The privatization of state-owned oil company SNP Petrom could take longer than expected as interested bidders must first negotiate a series of "extremely difficult" issues, Romanian Economy Minister Dan Ioan Popescu said Wednesday.

A decision on the winning bidder for a majority stake in Petrom was initially expected at the end of March. Popescu said closing the deal could now be pushed towards the end of the first half.

"It is better to have a privatization with all issues clarified," Popescu told journalists.

Petrom is the country's largest oil firm, with a market value estimated at $ 1.6 billion.
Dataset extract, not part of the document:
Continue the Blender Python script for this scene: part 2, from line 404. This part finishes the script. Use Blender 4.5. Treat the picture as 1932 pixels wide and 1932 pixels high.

Its sale is seen by analysts as an indication of the government's commitment to energy sector reforms.

The government is currently negotiating with seven foreign companies that have made preliminary bids, which don't contain financial offers. They are Poland's PKN Orlen SA; Hungary's MOL Rt.; Austria's OMV AG; Occidental Oil & Gas Corp. of the U.S.; Russia's OAO Gazprom; Hellenic Petroleum SA and Switzerland's Glencore .

Popescu said the main dragging points in negotiations include a clarification of the ownership over the land where Petrom has production units. Romania is in the process of returning the land confiscated by the communist regime half a century ago to its previous owners.

Popescu said Petrom has property titles on just half of the 90,000 hectares of land upon which it has operations.

Potential bidders and the government must also agree on environmental issues, including the settlement of potential damages that could be caused by Petrom's outdated installations.

Popescu said settling some of the issues might require the law to be modified.

Petrom produces 44 million barrels of crude oil and 6.1 billion cubic meters of natural gas a year. Its two refineries have a combined annual capacity of about 58 million barrels of crude, and its retail network comprises nearly 700 filling stations.

The government is offering a 33.34% stake in Petrom, where 93% of shares are state-owned and 7% are traded publicly. The winning bidder would be obliged to raise its interest to 51% by taking up a share capital increase.